上段表は「1日の下落が10%を超えた日」、下段表が「1日の上昇が10%を超えた日」です。その後の20立会日(約1カ月)後までと40立会日(約2カ月)後までを見ると、特徴的な傾向が見られました。

上段の1日の下落が10%を超えた日の後の相場は上昇する傾向、1日の上昇が10%を超えた日の後の相場は下落する傾向がありました。大きな下落を経験した後は、その反動からその後の株価は上昇します。逆に、大きな上昇を経験した後は、その反動で下落する傾向です。

ジェットコースター相場後は、堅調な相場が期待

ところで今年8月は、5日に大幅下落、6日が大幅上昇と、下落と上昇を共に経験しました。このため上表の結果では、その後、下落と上昇のどちらの影響が強いのかがわかりません。

そこで、次表の分析を行いました。「月内において、1日の日経平均株価の騰落率が5%を超えて、上昇と下落の“両方経験”した月の翌月以降の騰落率」を見たものです。

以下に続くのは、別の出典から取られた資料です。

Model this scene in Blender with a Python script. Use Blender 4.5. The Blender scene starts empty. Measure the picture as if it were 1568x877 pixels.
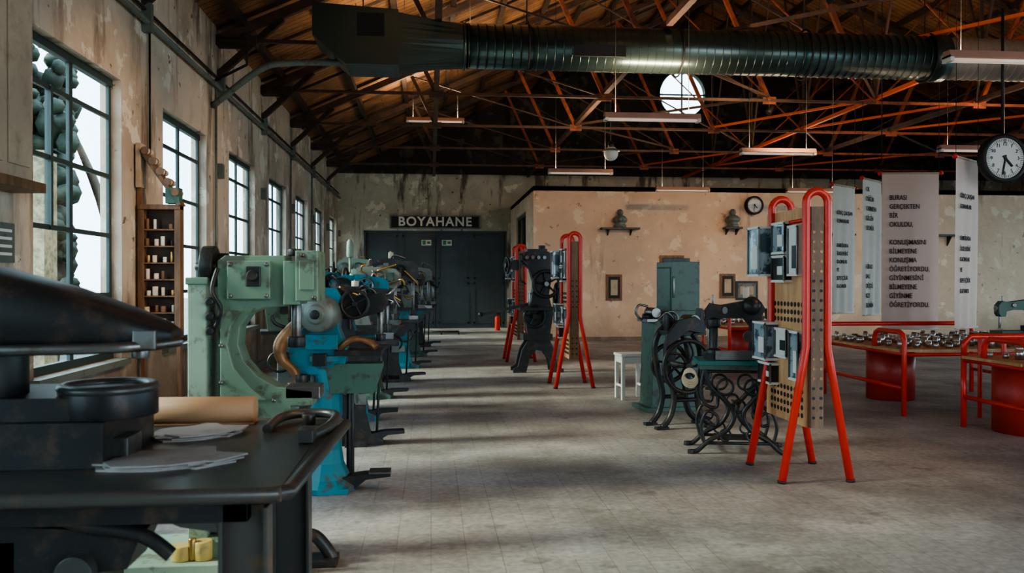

対象となった月は今回を除いて32カ月ありました。上表からその後の平均騰落率を見ると上昇しています。また、対象月のうちその後に上昇した月の割合を見た「勝率」についても、6カ月後までで75%と高い割合となるなど、その後の上昇傾向の強さが見られます。

過去の傾向から見ると、ジェットコースター相場後は、堅調な相場が期待されます。